In the winter of AD 639, Amr ibn al As leading an Arab army coming from Syria entered Egypt. The Arabian Peninsula, Iraq and Syria were already under Muslim control, and the Khalif Omar had turned his armies against the two great hostile empires on his flanks - Persia in the east and Byzantium in the west.
In AD 640, Amr advanced not towards the capital Alexandria, but towards a more strategic goal, the fortress of Babylon, about 12km south of the point where the Nile divides to form the Delta. He defeated the Byzantine forces at Heliopolis then he encircled Babylon which was captured in April 641. Alexandria was Amr's next goal and by September 642 it was his by a treaty. The Copts, who were reconciled to the Arabs who had rid them of Greek Melkites and allowed them to elect their own Patriarch, welcomed the Arabs.

On the orders of the Khalif Omar, a town was built beside the fortress of Babylon called Fustat. It was from Fustat, instead of Alexandria, that Egypt was administrated as a province of the Khalifate, first the Khalifs in Medina, then the Ummayyads in Damascus followed by the Abbasids in Baghdad.
From the conquest in 642 AD until 868, Egypt was a province ruled either from Medina, Damascus or Baghdad, but from that time, 868, Egypt gained a sort of an autonomy when two dynasties, the Tulunids followed by the Ikhshids, ruled Egypt as a separate country until the Fatimids.



The Fatimids (969-1171) were the only Shiite's who ever ruled Egypt. They were called as such since they claimed descent from Fatimah (the daughter of the Prophet Mohammed) and Ali the fourth Khalif. During the Fatimids' period, the Crusaders came to in the Middle East and started occupying a great part of the Arab lands. The two ruling dynasties that followed the Fatimids as rulers of Egypt were the Ayyubids and the Mameluks. They were the rulers who carried the responsibility of fighting the Crusaders.

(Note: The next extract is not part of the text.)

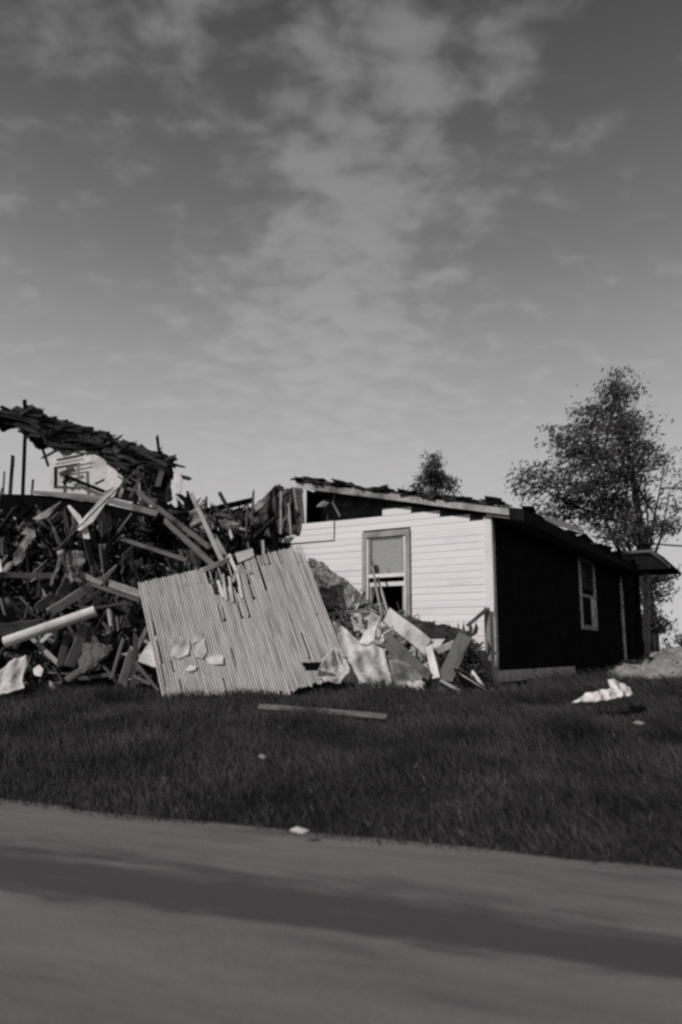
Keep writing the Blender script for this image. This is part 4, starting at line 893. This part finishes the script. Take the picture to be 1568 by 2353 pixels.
# broken laths and straps in the hole
for (x0, y0, x1, y1, w) in ((468, 1312, 528, 1288, 11), (527, 1279, 545, 1320, 8), (543, 1312, 572, 1318, 10), (536, 1340, 546, 1305, 7), (502, 1340, 515, 1375, 7), (512, 1320, 520, 1380, 6), (527, 1330, 535, 1385, 6), (546, 1322, 556, 1375, 6)):
    a0, c0 = panel_ab(x0, y0); a1, c1 = panel_ab(x1, y1); q0 = pan(a0, c0)+pn*.03; q1 = pan(a1, c1)+pn*.03
    link('broken_lath', plankmesh('broken_lath', (q1-q0).length, w*12/F, .02, 4, .01, .04), m_lath, panel, PI_ @ frame_between(q0, q1, .15))
a0, c0 = panel_ab(548, 1270); 
q = [pan(*panel_ab(x, y))+pn*.02 for x, y in ((540, 1274), (580, 1262), (584, 1280), (560, 1290), (548, 1296))]
me, c = sheetmesh('plaster_patch', q, .015, 2, .01, 3, 3); link('plaster_patch', me, m_lath, panel, PI_ @ Matrix.Translation(c))
# studs behind the laths
for b_ in (.12, .5, .86):
    q0, q1 = pan(.01, b_)-pn*.06, pan(.985, b_)-pn*.06
    link('stud', plankmesh('stud', (q1-q0).length, .09, .09, 4, 0, .02), m_mid, panel, PI_ @ frame_between(q0, q1, 0))
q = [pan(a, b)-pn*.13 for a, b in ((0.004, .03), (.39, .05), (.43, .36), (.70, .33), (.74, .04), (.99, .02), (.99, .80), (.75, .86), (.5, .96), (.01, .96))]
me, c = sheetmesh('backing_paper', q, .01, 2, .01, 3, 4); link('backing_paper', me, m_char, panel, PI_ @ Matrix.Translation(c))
# plaster still clinging to the laths
def patch(pts, m, th=.010, amp=.022):
    q = [pan(*panel_ab(x, y))+pn*.022 for x, y in pts]; me, c = sheetmesh('plaster_patch', q, th, 4, amp, 7, random.random()*9)
    link('plaster_patch', me, m, panel, PI_ @ Matrix.Translation(c))
patch([(388, 1482), (392, 1470), (410, 1464), (436, 1468), (439, 1488), (432, 1508), (410, 1516), (394, 1512), (398, 1498)], m_sheet)
patch([(470, 1518), (486, 1510), (500, 1503), (514, 1512), (514, 1528), (496, 1530), (478, 1528)], m_sheet)
patch([(426, 1540), (436, 1530), (452, 1534), (450, 1542), (432, 1546)], m_sheet)
patch([(446, 1500), (452, 1466), (470, 1470), (478, 1500), (466, 1516), (452, 1514)], m_lath)
patch([(436, 1474), (450, 1458), (468, 1456), (462, 1472), (446, 1482)], m_lath)

# ------------------------------------------------------------------ litter in the grass
def litter(name, label, cat, x, y, w, hgt, m, lift=.1):
    Yg = onground(x, y, lift); S(name, label, cat, [(x-w, y, Yg), (x-w*.3, y-hgt, Yg+.03), (x+w, y+hgt*.3, Yg), (x+w*.4, y+hgt, Yg-.03)], m, .01, 1, .01)
litter('paper_scrap', 'white paper scrap at the edge of the grass by the road', 'litter', 688, 1910, 22, 7, m_plaster, .12)
litter('paper_scrap', 'small pale scrap in the middle of the dark grass', 'litter', 602, 1740, 9, 5, m_light, .2)
litter('paper_scrap', 'tiny pale scrap in the grass towards the left', 'litter', 378, 1791, 9, 5, m_mid, .2)
litter('paper_scrap', 'dull scrap in the grass right of the bent white metal', 'litter', 1470, 1662, 14, 4, m_light, .15)

# ------------------------------------------------------------------ trees, shrubs
def leafmesh(name, centers, size, seed, asp=3.2, lean=Vector((.72, 0, .62)), spread=.55):
    r = np.random.default_rng(seed); n_ = len(centers)
    ax = np.array(lean)[None, :] + r.normal(0, spread, (n_, 3)); ax /= np.linalg.norm(ax, axis=1)[:, None]
    up_ = r.normal(0, 1, (n_, 3)); sd = np.cross(ax, up_); sd /= np.linalg.norm(sd, axis=1)[:, None]
    L = size*r.uniform(.6, 1.4, (n_, 1)); W = L/asp
    nrm = np.cross(ax, sd)
    v0 = centers-ax*L*.5; v1 = centers+sd*W*.5+nrm*L*.04; v2 = centers+ax*L*.5; v3 = centers-sd*W*.5+nrm*L*.04
    V = np.stack([v0, v1, v2, v3], 1).reshape(-1, 3); Fc = np.arange(n_*4).reshape(-1, 4)
    return npmesh(name, V, Fc)
def limb(pts, r0, r1, n=7):
    v = []; f = []; k = len(pts)
    for i, p in enumerate(pts):
        d = (pts[min(i+1, k-1)]-pts[max(i-1, 0)]).normalized(); s_ = d.cross(Vector((0, 1, .1))).normalized(); u_ = s_.cross(d); r = r0+(r1-r0)*i/(k-1)
        for j in range(n): a = j/n*2*math.pi; v.append(p+s_*math.cos(a)*r+u_*math.sin(a)*r)
    for i in range(k-1):
        for j in range(n): f.append((i*n+j, i*n+(j+1) % n, (i+1)*n+(j+1) % n, (i+1)*n+j))
    return v, f
def tree(name, label, base_px, Yt, lobes, leafsize, nleaf, seed, trunk_px, m, clump=.35, twigs=40, cat='tree'):
    r = np.random.default_rng(seed); rr = random.Random(seed)
    b = P(base_px[0], base_px[1], Yt); b.z = float(ground_z(b.x, b.y))-.05
    root = empty(name, b); tag(root, label, cat); bpy.context.view_layer.update(); inv = root.matrix_world.inverted()
    tp = [b]+[P(x, y, Yt+dy) for x, y, dy in trunk_px]
    V = []; Fc = []
    def add(vf):
        o = len(V); V.extend(vf[0]); Fc.extend([tuple(i+o for i in q) for q in vf[1]])
    add(limb(tp, .24*Yt/26, .05))
    cl = []; wt = []
    for (x, y, rx, ry, w) in lobes:
        c = P(x, y, Yt+rr.uniform(-.8, .8)); sx_, sy_ = rx*Yt/F, ry*Yt/F
        k = max(3, int(w*22))
        for _ in range(k):
            a = r.normal(0, 1, 3); a /= np.linalg.norm(a); a *= r.uniform(.15, 1)**.5
            cl.append(np.array(c)+a*np.array([sx_, sx_*.8, sy_])); wt.append(1.0)
        # limb to the lobe
        s0 = tp[rr.randrange(1, len(tp))]; mid = s0.lerp(c, .5)+Vector((0, rr.uniform(-.3, .3), -.2)); add(limb([s0, mid, Vector(c)], .07*Yt/26, .015, 5))
    cl = np.array(cl)
    for _ in range(twigs):
        q = Vector(cl[rr.randrange(len(cl))]); near = min(tp[1:], key=lambda w_: (w_-q).length); add(limb([near.lerp(q, .45), near.lerp(q, .8)+Vector((0, 0, .1)), q+Vector((.15, 0, .12))], .03*Yt/26, .008, 4))
    link('trunk', pydata('trunk', [inv @ v_ for v_ in V], Fc, True), m_bark, root)
    ids = r.integers(0, len(cl), nleaf); sig = clump*(.6+.8*r.random(len(cl)))
    pos = cl[ids] + r.normal(0, 1, (nleaf, 3))*sig[ids][:, None]*np.array([1.25, 1, .6])
    pos -= np.array(b)
    link('crown', leafmesh('crown', pos, leafsize, seed), m, root)
    return root
tree('leafy_tree', 'tall dark leafy tree leaning behind the right end of the house', (1502, 1525), 27.0,
     [(1420, 900, 42, 48, 1.1), (1380, 960, 60, 55, 1.3), (1445, 980, 50, 60, 1.3), (1330, 1020, 50, 45, .8), (1265, 1010, 34, 36, .22), (1400, 1060, 80, 60, 1.9), (1330, 1100, 80, 55, 1.5), (1250, 1110, 55, 50, .8), (1440, 1130, 80, 60, 1.7), (1480, 1080, 45, 90, .8), (1380, 1180, 90, 45, 1.7), (1280, 1165, 60, 35, .8), (1480, 1200, 60, 50, 1.1), (1540, 1130, 30, 70, .3), (1530, 1060, 20, 40, .12), (1215, 1110, 30, 60, .5), (1330, 1040, 60, 50, .9), (1420, 1010, 60, 70, 1.2), (1350, 1160, 110, 50, 1.2), (1440, 1230, 60, 30, 1.0), (1530, 1210, 30, 30, .4)],
     .19, 15500, 5, [(1498, 1430, 0), (1484, 1330, 0), (1474, 1220, .1), (1455, 1100, .1), (1432, 980, 0), (1420, 900, 0)], m_leaf, .24)
tree('lower_tree', 'ragged low leafy growth on the trunk right of the dark wall', (1490, 1527), 24.5,
     [(1496, 1340, 26, 30, .5), (1520, 1320, 24, 22, .35), (1490, 1420, 14, 40, .5), (1510, 1440, 12, 22, .35), (1486, 1500, 14, 24, .5), (1530, 1370, 20, 16, .15)],
     .17, 2200, 9, [(1488, 1470, 0), (1486, 1400, 0), (1490, 1330, 0)], m_leaf, .15, 8, 'sapling')
tree('small_tree', 'small dark tree top showing above the white house roof', (1002, 1530), 33.0,
     [(996, 1058, 10, 18, .5), (998, 1080, 16, 22, 1.0), (988, 1102, 24, 20, 1.0), (1012, 1108, 26, 18, .9), (1040, 1114, 14, 14, .35), (964, 1118, 14, 14, .35), (1000, 1140, 50, 22, 1.4), (1000, 1180, 50, 30, 1.5)],
     .17, 4600, 6, [(1002, 1350, 0), (1001, 1200, 0), (1000, 1120, 0)], m_leaf, .15, 12)
def shrub(name, label, x, y, Yt, w, hgt, n_, seed, m, group=None):
    b = P(x, y, Yt); b.z = float(ground_z(b.x, b.y))
    r = np.random.default_rng(seed); root = empty(name, b); tag(root, label, 'shrub', group)
    W, H = w*Yt/F, hgt*Yt/F
    c = r.normal(0, 1, (14, 3))*np.array([W*.32, W*.25, H*.2])+np.array([0, 0, H*.45]); ids = r.integers(0, 14, n_)
    pos = c[ids]+r.normal(0, 1, (n_, 3))*np.array([W*.13, W*.13, H*.15]); pos[:, 2] = np.abs(pos[:, 2])
    link('foliage', leafmesh('foliage', pos, .16*Yt/27, seed, 3.5, Vector((.1, 0, .9)), .6), m, root)
    V = []; Fc = []
    for k in range(8):
        q = Vector(c[k]); vf = limb([Vector((q.x*.1, q.y*.1, 0)), q*.6, q], .03, .008, 4); o = len(V); V += vf[0]; Fc += [tuple(i+o for i in q_) for q_ in vf[1]]
    link('stem', pydata('stem', V, Fc), m_bark, root); return root
shrub('far_shrub', 'dark far shrub right of the pale spiky stump', 1545, 1530, 40, 50, 34, 900, 1, m_shrub)
shrub('far_shrub', 'dark shrub cut by the right edge of the picture', 1585, 1530, 34, 50, 60, 900, 2, m_shrub)
shrub('far_shrub', 'low dark shrub at the foot of the tall tree trunk', 1480, 1528, 30, 34, 40, 700, 3, m_shrub)
shrub('spiky_clump', 'pale spiky clump of dead stems on the soil bank', 1508, 1530, 22, 34, 40, 160, 4, m_straw)
# cable
def cable(name, pts, r, m, label):
    v, f = limb(pts, r, r, 6); return tag(link(name, pydata(name, v, f, True), m), label, 'cable')
pa, pb = P(1360, 1232, 22.4), P(1800, 1258, 16)
cable('power_cable', [pa.lerp(pb, a/12)+Vector((0, 0, -.12*math.sin(a/12*math.pi))) for a in range(13)], .022, m_wire, 'black cable running from the roof edge out past the tree to the right')

# ------------------------------------------------------------------ grass
def grass(name, n_, srange, xr, hr, wid, m, seed, label, lean=(-.75, 0.1), leanvar=.5, power=1.0):
    r = np.random.default_rng(seed); x = r.uniform(*xr, n_); s = srange[0]+(srange[1]-srange[0])*r.random(n_)**power
    # turn (x, s) into ground position
    t_ = (x-E0.x)/ea.x; es = np.interp(t_, _et, _es); px = E0.x+ea.x*t_+en.x*(s+es); py = E0.y+ea.y*t_+en.y*(s+es)
    # keep the house and the heap free of blades
    u = (px-CX)*e1.x+(py-CY)*e1.y; w_ = (px-CX)*e2.x+(py-CY)*e2.y
    keep = ~((u > -.55) & (u < 5) & (w_ > -.2) & (w_ < LEN+1.5)) & (py > 2.0) & (((px-7.6)/2.4)**2+((py-14.4)/1.5)**2 > 1)
    px, py, s = px[keep], py[keep], s[keep]; k = len(px); pz = ground_z(px, py)-.01
    dens = np.array([mnoise.noise(Vector((a*1.1, b*1.1, 0))) for a, b in zip(px, py)])
    h = r.uniform(*hr, k)*(1+.95*dens)*np.clip(.35+s*.6, .15, 1)
    lean_amt = np.clip(.35+.10*(px+2), .15, 1.1)*r.uniform(.5, 1.4, k)
    dx = lean[0]*lean_amt+r.normal(0, leanvar*.45, k); dy = lean[1]*lean_amt+r.normal(0, leanvar*.45, k)
    ok_ = ((s > .3) | (dens > -.35+.25*(s < .1)+.2*(s < -.05))); h = np.where(ok_, h, .005); b = np.stack([px, py, pz], 1); L = np.stack([dx, dy, np.ones(k)], 1); L /= np.linalg.norm(L, axis=1)[:, None]
    side = np.stack([np.cos(q := r.uniform(0, 6.28, k)), np.sin(q), np.zeros(k)], 1)*(wid*r.uniform(.6, 1.5, k))[:, None]
    mid = b+L*(h*.55)[:, None]; L2 = L.copy(); L2[:, 2] *= .55; L2[:, :2] *= 1.5; tip = mid+L2*(h*.5)[:, None]
    V = np.stack([b-side, b+side, mid+side*.8, mid-side*.8, tip], 1).reshape(-1, 3)
    o = np.arange(k)[:, None]*5
    quads = np.concatenate([o+0, o+1, o+2, o+3], 1); tris = np.concatenate([o+3, o+2, o+4, o+4], 1)[:, :3]
    me = bpy.data.meshes.new(name); nv = len(V)
    me.vertices.add(nv); me.vertices.foreach_set('co', V.astype(np.float32).ravel())
    li = np.concatenate([quads.ravel(), tris.ravel()]).astype(np.int32); me.loops.add(len(li)); me.loops.foreach_set('vertex_index', li)
    me.polygons.add(2*k); me.polygons.foreach_set('loop_start', np.concatenate([np.arange(k)*4, 4*k+np.arange(k)*3]).astype(np.int32)); me.update(calc_edges=True)
    return tag(link(name, me, m), label, kind='stuff')
grass('grass', 230000, (-.22, 6.6), (-7, 7), (.06, .20), .0036, m_grass, 31, 'dark unmown grass covering the bank below the ruin')
grass('grass', 40000, (5.6, 11), (-8, 12), (.12, .28), .008, m_grass, 32, 'dark grass around the foot of the house')
grass('grass', 9000, (9, 40), (-14, 30), (.15, .4), .02, m_grass, 33, 'dark grass of the field behind the house')
grass('dry_stalks', 2600, (0.05, 6.5), (-4, 7), (.06, .17), .0032, m_straw, 34, 'pale dry stalks scattered through the dark grass', leanvar=.9)

# labels of the many small pieces; where two would read alike, name the second landmark too
_cnt = {}
for o, lab, m2 in PENDING: _cnt[lab] = _cnt.get(lab, 0)+1
for o, lab, m2 in PENDING:
    l2 = lab if _cnt[lab] == 1 else f'{lab} towards {m2}'
    o['label'] = ' '.join(l2.split()[:16])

The Mameluks were defeated by the Ottomans (1516-17) and Egypt returned back to being a province and yielded to the Ottomans, which like the rest of the Empire that was ruled from Istanbul, until the French occupation (1798-1801). Mohammed Ali, who started a dynasty that ruled Egypt till 1952, when the last member of his family was exiled out of the country by the revolution of The 23rd of July, followed the Ottomans.